Présente sur place, la députée Josiane Corneloup s’est engagée à porter le problème le mardi suivant lors des questions au gouvernement. « Votre colère est légitime, a-t-elle souligné. Le taux de prélèvement à 17 % s’avère insuffisant puisque le loup a colonisé tous les territoires en France. À l’heure où l’on évoque le bien-être animal, il faut une réponse forte ».

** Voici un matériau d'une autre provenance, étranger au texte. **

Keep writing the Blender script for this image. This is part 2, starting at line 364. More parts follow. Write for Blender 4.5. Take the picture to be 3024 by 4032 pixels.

André Accary de son côté s’est engagé à prendre le relais de l’État dès que c’est possible. « Comme le Département le fait depuis le mois d’août, nous allons poursuivre l’accompagnement pour l’achat de filet de protection. Nous étudierons aussi la possibilité de compléter les indemnisations car les tarifs proposés ne sont pas suffisant ».

Réduit à néant

C’était là un autre problème évoqué : le montant des indemnisations pour des moutons charollais, « le fruit d’un long travail sur la génétique ». Plusieurs ont vu leurs années de sélection réduites à néant « quand le loup tue votre bélier, ce sont dix années de perdues, car de vrais bons béliers reproducteurs c’est très long à obtenir », témoignait un éleveur.
Le message autour de la revalorisation de la grille d’indemnisation a aussi été passé et entendu par le préfet…

Enfin l’appel au soutien de la population a aussi été renouvelé. Alexandre Saunier, le président de la section ovine s’est ainsi insurgé que les éleveurs ovins passent aux yeux de certains « du statut de victimes à celui de suspects. Suspecter de ne pas respecter l’ensemble de la procédure. Suspecter de profiter des indemnités. Suspecter de ne pas protéger correctement leurs animaux ».
Or les éleveurs présents l’ont aussi martelé : « nous ne sommes pas contre le loup, mais il faut le cerner correctement ».